Rectifying this problem begins with assailing the current political formula and the Boomer Truth Regime we live under. The political formula of the Right should be one of hierarchy, dynamism and vitality. Life-affirming masculine narratives of our greatness should be taught to our students – national heroes like Drake, Nelson and Wellington would be mandatory course material. The endless self-flagellation we’ve been subjected to is not in the character of our people and should be thrown onto the dumpster fire as duplicitous crap. Harping on about our supposed moral shortcomings and historical wrongs is not in the best interests of our people – they need something different.

Conclusion

The insidious aims of these module planners are all unspoken of and intentionally so; incrementalism is a powerful tool – slowly boiling the frog has too often proved effective, but leftist chicanery need only be unearthed by a man willing to do the digging. Clandestine word games and their political goals become painstakingly clear when intellectually challenged and vast portions of our people yearn for well-grounded positions against them. This fact only further necessitates that the linguistic framework we find ourselves in requires a radical counteroffensive – this is of paramount importance.

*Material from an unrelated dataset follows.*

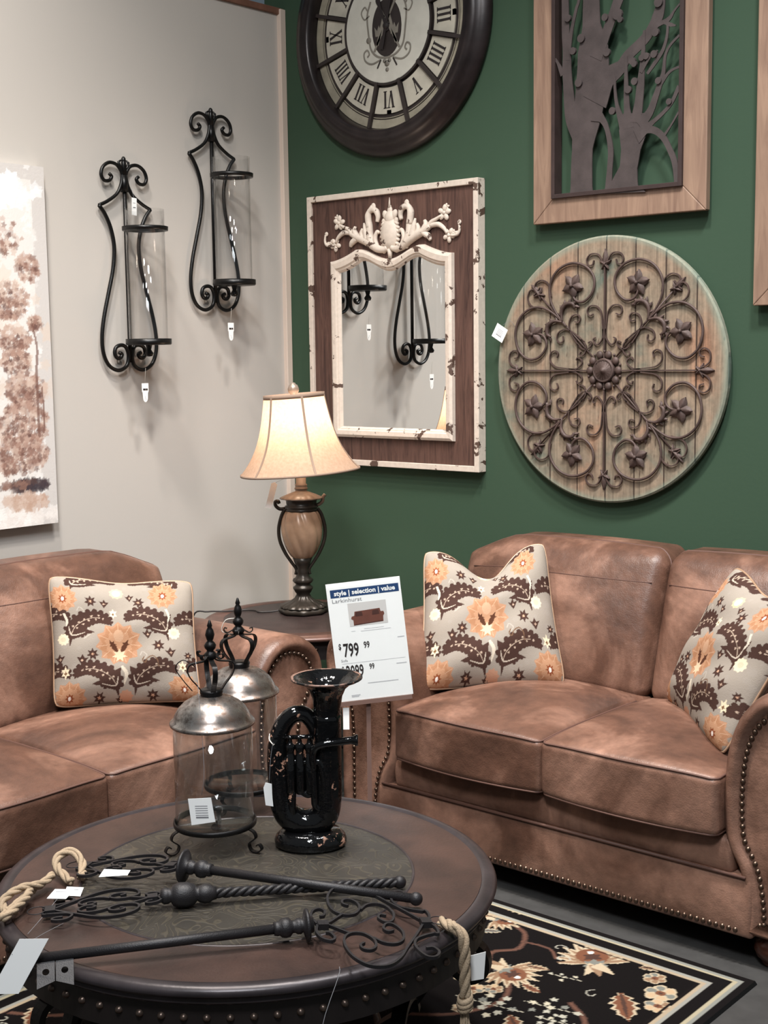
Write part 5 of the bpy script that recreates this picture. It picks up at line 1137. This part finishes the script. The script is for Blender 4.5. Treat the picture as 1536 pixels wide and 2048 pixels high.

People are not governed by rationality, their opinions are governed by belief, superstition, feelings and base instincts. Following this logic, a nationalistic outlook is branded into the minds of most healthy people, all that is required is a little cudgelling to get them in line with our vision. I believe the average Englishman is instinctually aware of the intellectual deconstruction of his culture but articulating it coherently is another matter.

Modern sensibilities demand that not only we English, but all European nations simply give up the exclusive nature of their identities, sacrificing them on the altar of inclusivity when no other peoples are expected to do so. Only we bear the moral responsibility of safeguarding our identity from these malicious attacks – permissiveness from others and within ourselves must not be tolerated.